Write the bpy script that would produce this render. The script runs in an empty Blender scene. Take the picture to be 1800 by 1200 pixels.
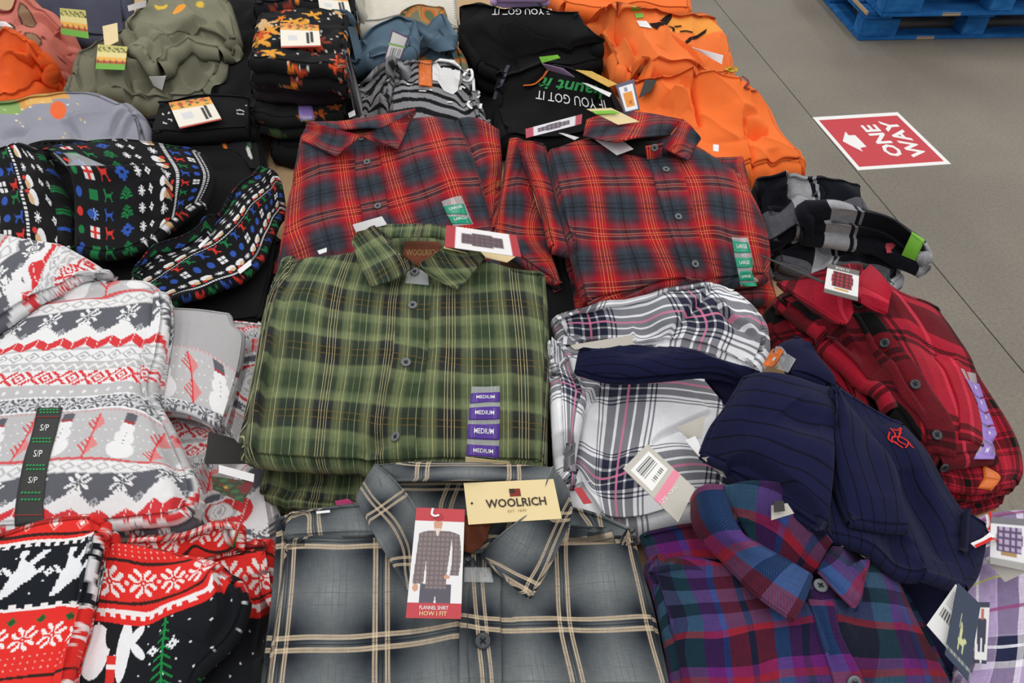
import bpy, math, random
import numpy as np
from mathutils import Vector, Matrix, noise
from mathutils.bvhtree import BVHTree

random.seed(7)
SC = bpy.context.scene
COL = SC.collection

# ------------------------------------------------------------------ camera, light, exposure
FPX = 1300.0                       # focal length for an 1800 px wide frame
PITCH = math.radians(45.3)
CAM = np.array((0.0, 0.0, 1.62))
cam_data = bpy.data.cameras.new('camera')
cam_data.sensor_width = 36.0
cam_data.lens = 36.0 * FPX / 1800.0
cam_data.clip_start = 0.02
cam = bpy.data.objects.new('camera', cam_data)
cam.location = CAM
cam.rotation_euler = (math.pi / 2 - PITCH, 0, 0)
COL.objects.link(cam)
SC.camera = cam

SC.view_settings.view_transform = 'Standard'
SC.view_settings.look = 'None'
SC.view_settings.gamma = 1.0
SC.view_settings.exposure = 0.2
SC.view_settings.use_curve_mapping = False

world = bpy.data.worlds.new('warehouse_ambient')
world.use_nodes = True
world.node_tree.nodes['Background'].inputs[0].default_value = (0.93, 0.96, 1.0, 1)
world.node_tree.nodes['Background'].inputs[1].default_value = 0.5
SC.world = world


def area(name, loc, sx, sy, power, col=(1, 1, 1), target=None):
    l = bpy.data.lights.new(name, 'AREA')
    l.shape = 'RECTANGLE'
    l.size, l.size_y = sx, sy
    l.energy = power
    l.color = col
    o = bpy.data.objects.new(name, l)
    o.location = loc
    if target is not None:
        o.rotation_euler = (Vector(target) - Vector(loc)).to_track_quat('-Z', 'Y').to_euler()
    COL.objects.link(o)


# rows of high warehouse ceiling fixtures
for lx in (-7.0, -3.6, -0.2, 3.2, 6.6):
    area('ceiling_light_row', (lx, 3.0, 6.6), 0.5, 14.0, 150, (1.0, 0.985, 0.96))

# ------------------------------------------------------------------ helpers
def lin(h):
    h = h.lstrip('#')
    c = [int(h[i:i + 2], 16) / 255 for i in (0, 2, 4)]
    return np.array([x / 12.92 if x <= 0.04045 else ((x + 0.055) / 1.055) ** 2.4 for x in c])


def lin4(h):
    return (*lin(h), 1.0)


SP, CP = math.sin(PITCH), math.cos(PITCH)
AX_R = np.array((1.0, 0, 0)); AX_F = np.array((0, CP, -SP)); AX_D = np.array((0, -SP, -CP))


def ray(px, py):
    d = AX_R * ((px - 900) / FPX) + AX_F + AX_D * ((py - 600) / FPX)
    return d


def at(px, py, z):
    """the point at height z that the photograph shows at this pixel"""
    d = ray(px, py)
    return CAM + d * ((z - CAM[2]) / d[2])


def crop(x0, y0, k):
    return lambda pts: [(p[0] * k + x0, p[1] * k + y0) + tuple(p[2:]) for p in pts]


TREES = {}


def hit(px, py, targets, fallback=0.86):
    d = Vector(ray(px, py)).normalized()
    best = None
    for o in targets:
        loc, nor, i, dist = TREES[o.name].ray_cast(Vector(CAM), d)
        if loc is not None and (best is None or dist < best[2]):
            best = (np.array(loc), np.array(nor), dist)
    if best is None:
        p = at(px, py, fallback)
        # nearest surface point gives the height where the ray misses
        bd = None
        for o in targets:
            loc, nor, i, dist = TREES[o.name].find_nearest(Vector(p))
            if loc is not None and (bd is None or dist < bd[0]):
                bd = (dist, loc.z)
        if bd:
            p = at(px, py, bd[1])
        return p, np.array((0, 0, 1.0))
    n = best[1]
    return best[0], (n if n[2] > 0 else -n)


def under(xy, targets, default=-1.0):
    z = np.full(len(xy), default)
    dn = Vector((0, 0, -1))
    for o in targets:
        t = TREES[o.name]
        lo, hi = BOUNDS[o.name]
        m = (xy[:, 0] > lo[0]) & (xy[:, 0] < hi[0]) & (xy[:, 1] > lo[1]) & (xy[:, 1] < hi[1])
        for k in np.nonzero(m)[0]:
            loc = t.ray_cast(Vector((xy[k, 0], xy[k, 1], 3.0)), dn)[0]
            if loc is not None and loc.z > z[k]:
                z[k] = loc.z
    return z


BOUNDS = {}
BIG = []
TZ = 0.78


def curve(pts, n):
    """Catmull-Rom through pts, n samples evenly spaced"""
    p = np.array(pts, float)
    if len(p) == 2:
        a = np.linspace(0, 1, n)[:, None]
        return p[0] * (1 - a) + p[1] * a
    q = np.vstack([2 * p[0] - p[1], p, 2 * p[-1] - p[-2]])
    out = []
    for i in range(1, len(q) - 2):
        t = np.linspace(0, 1, 24, endpoint=False)[:, None]
        a, b, c, d = q[i - 1], q[i], q[i + 1], q[i + 2]
        # centripetal-like damping by using half tangents
        out.append(0.5 * (2 * b + (c - a) * t + (2 * a - 5 * b + 4 * c - d) * t ** 2 + (3 * b - a - 3 * c + d) * t ** 3))
    out.append(q[-2][None])
    out = np.vstack(out)
    s = np.concatenate([[0], np.cumsum(np.linalg.norm(np.diff(out, axis=0), axis=1))])
    u = np.linspace(0, s[-1], n)
    return np.stack([np.interp(u, s, out[:, k]) for k in range(out.shape[1])], 1)


def coons(T, B, L, R):
    nu, nv = len(T), len(L)
    s = np.linspace(0, 1, nu)[None, :, None]
    t = np.linspace(0, 1, nv)[:, None, None]
    rul = (1 - t) * T[None] + t * B[None] + (1 - s) * L[:, None] + s * R[:, None]
    bil = (1 - s) * (1 - t) * T[0] + s * (1 - t) * T[-1] + (1 - s) * t * B[0] + s * t * B[-1]
    return rul - bil


def tps(src, dst, reg=1e-4):
    src = np.array(src, float); dst = np.array(dst, float)
    c = src.mean(0); k = np.abs(src - c).max()
    a = (src - c) / k
    n = len(a)
    d = np.linalg.norm(a[:, None] - a[None], axis=2)
    K = np.where(d > 0, d ** 2 * np.log(d + 1e-12), 0) + np.eye(n) * reg
    Pm = np.hstack([np.ones((n, 1)), a])
    A = np.zeros((n + 3, n + 3)); A[:n, :n] = K; A[:n, n:] = Pm; A[n:, :n] = Pm.T
    b = np.zeros((n + 3, dst.shape[1])); b[:n] = dst
    w = np.linalg.solve(A, b)

    def f(x):
        x = (np.asarray(x) - c) / k
        d = np.linalg.norm(x[:, None] - a[None], axis=2)
        return np.where(d > 0, d ** 2 * np.log(d + 1e-12), 0) @ w[:n] + np.hstack([np.ones((len(x), 1)), x]) @ w[n:]
    return f


def polydist(xy, pts):
    """distance, side (+1 left of travel) and 0..1 position along a polyline"""
    p = np.array(pts)[:, :2]
    seg = np.linalg.norm(np.diff(p, axis=0), axis=1)
    cum = np.concatenate([[0], np.cumsum(seg)])
    best = np.full(len(xy), 1e9); side = np.ones(len(xy)); al = np.zeros(len(xy))
    for i in range(len(p) - 1):
        a, b = p[i], p[i + 1]
        ab = b - a
        h = np.clip(((xy - a) @ ab) / max(ab @ ab, 1e-12), 0, 1)
        v = xy - (a + h[:, None] * ab)
        d = np.linalg.norm(v, axis=1)
        m = d < best
        best[m] = d[m]
        side[m] = np.sign(ab[0] * (xy[:, 1] - a[1]) - ab[1] * (xy[:, 0] - a[0]))[m]
        al[m] = ((cum[i] + h * seg[i]) / cum[-1])[m]
    return best, side, al


def wrinkle(xy, scale, amp, seed, ang=0.0, aniso=1.0, ridged=False):
    c, s = math.cos(ang), math.sin(ang)
    x = (xy[:, 0] * c + xy[:, 1] * s) / scale
    y = (-xy[:, 0] * s + xy[:, 1] * c) / (scale * aniso)
    f = noise.noise
    n = np.array([f((a, b, seed * 3.7)) for a, b in zip(x, y)])
    if ridged:
        n = 0.5 - np.sqrt(np.abs(n))
    return n * amp


# ------------------------------------------------------------------ things and parts
def thing(name, label, cat, loc, group=None):
    o = bpy.data.objects.new(name, None)
    o.empty_display_size = 0.05
    COL.objects.link(o)
    o.location = tuple(float(v) for v in loc)
    o['label'] = label; o['category'] = cat
    if group:
        o['group'] = group
    return o


def rootloc(o):
    v = Vector((0, 0, 0))
    while o is not None:
        v += o.location; o = o.parent
    return v


def mesh_obj(name, verts, faces, mat, parent=None, uvs=None, cols=None, smooth=True, tree=True, label=None):
    """verts in world metres; stored relative to the parent"""
    verts = np.asarray(verts, float)
    off = np.array(rootloc(parent)) if parent is not None else np.zeros(3)
    me = bpy.data.meshes.new(name)
    me.from_pydata((verts - off).tolist(), [], faces)
    if smooth:
        me.polygons.foreach_set('use_smooth', [True] * len(me.polygons))
    if uvs is not None or cols is not None:
        li = np.empty(len(me.loops), dtype=np.int32)
        me.loops.foreach_get('vertex_index', li)
    if uvs is not None:
        lay = me.uv_layers.new(name='UVMap')
        lay.data.foreach_set('uv', np.asarray(uvs, np.float32)[li].ravel())
    if cols is not None:
        ca = me.color_attributes.new('Col', 'FLOAT_COLOR', 'POINT')
        c4 = np.ones((len(verts), 4), np.float32); c4[:, :3] = cols
        ca.data.foreach_set('color', c4.ravel())
    me.update()
    o = bpy.data.objects.new(name, me)
    COL.objects.link(o)
    if mat is not None:
        me.materials.append(mat)
    if parent is not None:
        o.parent = parent
    if label:
        o['label'] = label
    if tree:
        TREES[o.name] = BVHTree.FromPolygons([Vector(v) for v in verts], faces)
        BOUNDS[o.name] = (verts.min(0)[:2], verts.max(0)[:2])
    return o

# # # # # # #

Brief: Return only the lines running from the top of the data to the line that holds "from mathutils.bvhtree import BVHTree". Include both of those lines, but skip the pictures.

Exercise output:
Write the bpy script that would produce this render. The script runs in an empty Blender scene. Take the picture to be 1800 by 1200 pixels.
import bpy, math, random
import numpy as np
from mathutils import Vector, Matrix, noise
from mathutils.bvhtree import BVHTree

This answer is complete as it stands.